Exactly the TP standard depends on flat interfaces and a lack of the surface tension in typical air to be accurate.

Not that those conditions are easy to obtain if you look close enough.

My misguided earlier post was in relation to one non-reference case where this happens in a way that is close to meeting the OP’s requirements.

Snow melting in say the spring typically has quite similar conditions where a significant percentage of the melt is directly to vapor and another is liquid. This is not a perfect match with the stated requirements but is very common.

Evaporation is not the same thing as boiling.

Assuming you are responding to me, I was not referencing evaporation but sublimation.

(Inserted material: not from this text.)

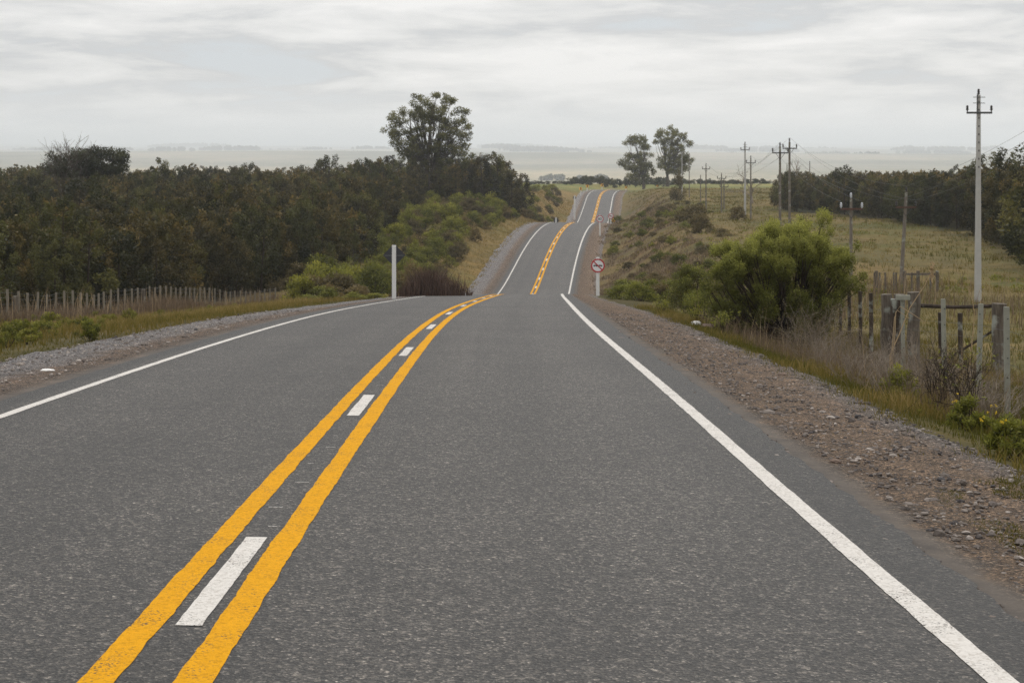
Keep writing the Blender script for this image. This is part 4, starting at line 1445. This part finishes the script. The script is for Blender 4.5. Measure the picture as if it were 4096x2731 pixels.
rock(3340, 1815, 15.3, 0.045, 'brown stone on the gravel, in front of a smaller flat pebble')
rock(3128, 1500, 25.5, 0.06, 'grey stone at the outer lip of the gravel')
rock(3440, 1577, 21.5, 0.05, 'dark stone on the gravel lip below the dead shrub')
rock(2830, 1308, 44, 0.17, 'reddish rock lying in grass behind the bare stemmed weeds')
rock(190, 1512, 24.5, 0.10, 'white flat scrap lying on the brown strip of the gravel', 'litter', 0.3, 'litter')
rock(2785, 1298, 45, 0.13, 'white crumpled litter lying beside the reddish rock', 'litter', 0.6, 'litter')


# ------------------------------------------------------------------ fences
def wires(mb, pts, hs, r=0.0022, sag=0.01):
    for h in hs:
        for a, b in zip(pts[:-1], pts[1:]):
            a, b = np.array(a), np.array(b)
            t = np.linspace(0, 1, 4)[:, None]
            p = a * (1 - t) + b * t + np.array([0, 0, 1.0]) * (h - sag * 4 * t * (1 - t))
            mb.tube(p, r, 3, cap=False)


def left_fence():
    """long wire fence in front of the plantation"""
    us = [72, 176, 258, 354, 440, 524, 605, 686, 757, 820, 882, 930, 978, 1040, 1112, 1176, 1242, 1296, 1408, 1457, 1510, 1562, 1606, 1655, 1698, 1745, 1785, 1830, 1880, 1925, 1970, 2020, 2070, 2120, 2165, 2210, 2260, 2310, 2355, 2400, 2445, 2490, 2540, 2590]
    root = empty('wire_fence', (-18.5, 65, float(ground_z(-18.5, 65))))
    base = np.array(root.location)
    pts = []
    thick = {1: None}
    for i, u in enumerate(us):
        px = u / 2.352
        # fence plan line
        Y = float(np.interp(px, [0, 300, 500, 750, 1000, 1110], [64, 78, 87, 99, 110, 114]))
        p = np.array(gp(px, Y))
        pts.append(p)
        mb = MB()
        hgt = 1.28 * rng.uniform(0.97, 1.04)
        wd = 0.085
        mb.box(p - base + np.array([0, 0, hgt / 2 - 0.1]), (wd, 0.07, hgt + 0.2), Matrix.Rotation(R(rng.uniform(-1.5, 1.5)), 3, 'Y'), taper=0.95)
        mb.build('post', M['post_grey'], root)
    for px in (62, 573):
        Y = float(np.interp(px, [0, 300, 500, 750, 1000, 1110], [64, 78, 87, 99, 110, 114]))
        p = np.array(gp(px, Y))
        mb = MB()
        mb.tube([p - base + np.array([0, 0, -0.2]), p - base + np.array([0.0, 0, 1.12])], [0.13, 0.11], 9)
        mb.build('wooden_post', M['wood_grey'], root)
    first = pts[0] + (pts[0] - pts[1]) * 3
    first[2] = float(ground_z(first[0], first[1]))
    mb = MB()
    wires(mb, [p - base for p in [first] + pts], (0.25, 0.5, 0.75, 1.0, 1.2), 0.004)
    mb.build('wires', M['wire'], root)
    tag(root, 'long wire fence with slim pale posts standing before the dark plantation', 'fence')


def near_fence():
    root = empty('wire_fence', (8.0, 31, float(ground_z(8.0, 31))))
    base = np.array(root.location)
    line = []
    # slim concrete posts
    for px, py, Y in ((4028, 1228, 25.0), (3917, 1215, 28.2), (3776, 1196, 32.0), (3612, 1185, 37.0)):
        top = P(px, py, Y)
        gz = float(ground_z(top[0], Y))
        h = top[2] - gz
        mb = MB()
        q = np.array([top[0], Y, gz]) - base
        mb.box(q + np.array([0, 0, h / 2 - 0.1]), (0.078, 0.07, h + 0.2), Matrix.Rotation(R(rng.uniform(-2, 2)), 3, 'Y'), taper=0.92)
        o = mb.build('post', M['conc_post'], root)
        hb = MB()
        for k in range(5):
            hb.disc(q + np.array([0, -0.037, h * (0.22 + 0.17 * k)]), 0.010, 0.012, 8)
        hb.build('wire_hole', M['sign_black'], o)
        line.append((np.array([top[0], Y, gz]) - base, h))
    # massive old corner posts
    for px, py, Y, r, mat, tilt in ((3545, 1177, 38.5, 0.12, 'wood_grey', 0), (3570, 1195, 38.0, 0.11, 'wood_dark', 2), (3601, 1177, 39.5, 0.12, 'wood_grey', -1), (3655, 1168, 37.6, 0.135, 'wood_grey', 0)):
        top = P(px, py, Y)
        gz = float(ground_z(top[0], Y))
        h = top[2] - gz
        q = np.array([top[0], Y, gz]) - base
        mb = MB()
        n = 9
        pts = [q + np.array([math.tan(R(tilt)) * z + 0.015 * math.sin(z * 5), 0, z]) for z in np.linspace(-0.2, h, n)]
        mb.tube(pts, r * (1 + 0.08 * np.sin(np.arange(n) * 1.9)), 11)
        mb.build('wooden_post', M[mat], root)
        line.append((q, h))
    cap = MB()
    p = P(3612, 1190, 36.95)
    cap.box(p - base, (0.30, 0.10, 0.10))
    cap.build('post_cap', M['conc_post'], root)
    # dark posts leading away past the big bush
    prev = None
    for px, py, Y in ((3483, 1172, 40.5), (3440, 1165, 43.5), (3396, 1160, 47.0), (3360, 1160, 51)):
        top = P(px, py, Y)
        gz = float(ground_z(top[0], Y))
        h = top[2] - gz
        q = np.array([top[0], Y, gz]) - base
        mb = MB()
        mb.tube([q + np.array([0, 0, -0.2]), q + np.array([0.01, 0, h * 0.5]), q + np.array([0, 0, h])], [0.055, 0.05, 0.05], 7)
        mb.build('dark_post', M['wood_dark'], root)
        line.append((q, h))
    line.sort(key=lambda s: s[0][1])
    mb = MB()
    pts = [l[0] for l in line]
    first = pts[0] + (pts[0] - pts[1]) * 2.5
    first[2] = float(ground_z(first[0] + base[0], first[1] + base[1])) - base[2]
    for k in range(5):
        fr = (0.2, 0.4, 0.6, 0.78, 0.93)[k]
        top = [first + np.array([0, -0.05, 1.3 * fr])] + [l[0] + np.array([0, -0.05, min(l[1], 1.45) * fr]) for l in line]
        wires(mb, top, (0.0,), 0.0028)
    mb.build('wires', M['wire'], root)
    tag(root, 'roadside wire fence with slim concrete posts and massive old corner posts', 'fence')

    # braced wooden fence running away from the corner across the field
    root = empty('braced_fence', (10, 39, float(ground_z(10, 39))))
    base = np.array(root.location)
    ends = []
    for px, py, Y, r, mat, nm in ((3762, 1250, 39.2, 0.05, 'wood_dark', 'dark_post'), (3842, 1252, 38.6, 0.055, 'wood_dark', 'dark_post'), (3997, 1214, 36.5, 0.15, 'wood_grey', 'wooden_post')):
        top = P(px, py, Y)
        gz = float(ground_z(top[0], Y))
        h = top[2] - gz
        q = np.array([top[0], Y, gz]) - base
        mb = MB()
        n = 7
        mb.tube([q + np.array([0.01 * math.sin(z * 4), 0, z]) for z in np.linspace(-0.2, h, n)], r * (1 + 0.07 * np.sin(np.arange(n) * 2.3)), 10)
        mb.build(nm, M[mat], root)
        ends.append((q, h))
    mb = MB()
    a, b = P(3675, 1222, 37.9) - base, P(3965, 1224, 36.7) - base
    mb.tube([a, a * 0.5 + b * 0.5 + np.array([0, 0, -0.03]), b], [0.046, 0.038, 0.042], 8)
    mb.build('rail', M['wood_dark'], root)
    mb = MB()
    a, b = P(3815, 1420, 37.0) - base, P(3985, 1315, 36.6) - base
    mb.tube([a, b], 0.03, 6)
    mb.build('brace', M['wood_dark'], root)
    tag(root, 'old braced wooden fence end with dark rail behind the concrete posts', 'fence')

    # grey wooden fence at the far side of the little paddock
    root = empty('plank_fence', (22, 96, float(ground_z(22, 96))))
    base = np.array(root.location)
    for px, big in ((3498, 0), (3505, 1), (3518, 0), (3541, 0), (3575, 0), (3585, 0), (3618, 1), (3647, 0), (3672, 1), (3722, 0), (3748, 1)):
        Y = 96.0
        q = np.array(gp(px, Y)) - base
        top = P(px, 1083 if big else 1090, Y)[2] - base[2]
        mb = MB()
        mb.box(q + np.array([0, 0, (top - q[2]) / 2 - 0.1]), (0.17 if big else 0.09, 0.1, top - q[2] + 0.2))
        mb.build('post', M['wood_grey'], root)
    a, b = P(3620, 1096, 95.9) - base, P(3748, 1097, 95.9) - base
    mb = MB()
    mb.box((a + b) / 2, (b[0] - a[0], 0.08, 0.13))
    mb.build('rail', M['wood_grey'], root)
    tag(root, 'grey wooden post and rail fence across the paddock behind the leaning pole', 'fence')


left_fence()
near_fence()


# ------------------------------------------------------------------ poles and lines
def insulator(mb, c, s=1.0):
    c = np.array(c, float)
    z = np.array([0, 0.04, 0.08, 0.09, 0.14, 0.15, 0.20, 0.24]) * s
    r = np.array([0.02, 0.02, 0.065, 0.03, 0.06, 0.03, 0.05, 0.02]) * s
    mb.tube([c + np.array([0, 0, q]) for q in z], r, 8)


def pole(label, px, py_top, Y, arm_px=None, arm_py=None, concrete=False, lean=0.0, white_ins=False, arm_rot=0.0, rust=False, r=None, kind=None):
    p = gp(px, Y)
    top = -(py_top - 592) / FPX * Y - p[2]
    root = empty('utility_pole', p)
    hb = top - (0.42 if arm_px else 0.0)
    lx = math.tan(R(lean))
    mb = MB()
    if concrete:
        mb.box((lx * hb / 2, 0, hb / 2 - 0.25), (0.32, 0.26, hb + 0.5), Matrix.Rotation(R(lean), 3, 'Y'), taper=0.52)
        s = mb.build('shaft', M['concrete'], root)
        ho = MB()
        for k in range(9):
            z = hb - 0.35 - 0.42 * k
            ho.box((lx * z, -0.135 * (1 - 0.48 * z / hb) - 0.004, z), (0.05, 0.02, 0.09))
        ho.build('holes', M['sign_black'], s)
    else:
        rr = r or 0.13
        mb.tube([(lx * z, 0, z) for z in np.linspace(-0.4, hb, 6)], np.linspace(rr, rr * 0.66, 6), 10)
        mb.build('shaft', M['wood_pole'], root)
    ends = []
    if arm_px:
        az = -(arm_py - 592) / FPX * Y - p[2]
        half = arm_px / 2 / FPX * Y
        ca, sa = math.cos(R(arm_rot)), math.sin(R(arm_rot))
        half /= max(0.3, ca)
        mb = MB()
        mb.box((lx * az, -0.15, az), (half * 2, 0.09, 0.10), Matrix.Rotation(R(arm_rot), 3, 'Z'))
        mb.build('crossarm', M['rust' if rust else 'steel_dark'], root)
        if not concrete:
            for sgn in (-1, 1):
                b2 = MB()
                b2.tube([(lx * az, -0.12, az - 0.55), (lx * az + sgn * half * 0.55 * ca, -0.15 + sgn * half * 0.55 * sa, az - 0.04)], 0.018, 4)
                b2.build('brace', M['steel_dark'], root)
        im = M['insul_w' if white_ins else 'insul_d']
        for q in ((lx * az - half * 0.95 * ca, -0.15 - half * 0.95 * sa, az + 0.05), (lx * az + half * 0.95 * ca, -0.15 + half * 0.95 * sa, az + 0.05), (lx * hb, 0, hb - 0.02)):
            ib = MB()
            insulator(ib, q, 1.4)
            ib.build('insulator', im, root)
            ends.append(np.array(q) + np.array(p) + np.array([0, 0, 0.4]))
        if concrete:
            sb = MB()
            sb.tube([(lx * hb - 0.09, -0.1, hb - 1.0), (lx * hb - 0.09, -0.1, hb + 0.05)], 0.03, 5)
            for z in (hb - 0.12, hb - 0.42):
                sb.box((lx * z, -0.1, z), (0.62, 0.03, 0.03))
            sb.build('bracket', M['steel_dark'], root)
    tag(root, label, 'pole')
    return ends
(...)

Despite typically requiring 700% of the energy required to boil the water. In cold and dry locations ~20% to 41% of the yearly snowpack is lost due to sublimation and those losses often surpass the losses from wind drifting.

As snow has a high insulation capacity in dry sunny conditions it is not un-common for upper layers to have enough energy for sublimation while very close but lower layers melt into liquid water. Often that melt water lacks the latent energy required to produce significant amounts of evaporation. Sublimation is just a far larger energy sink.

This is extremely all dependent on multiple factors obviously.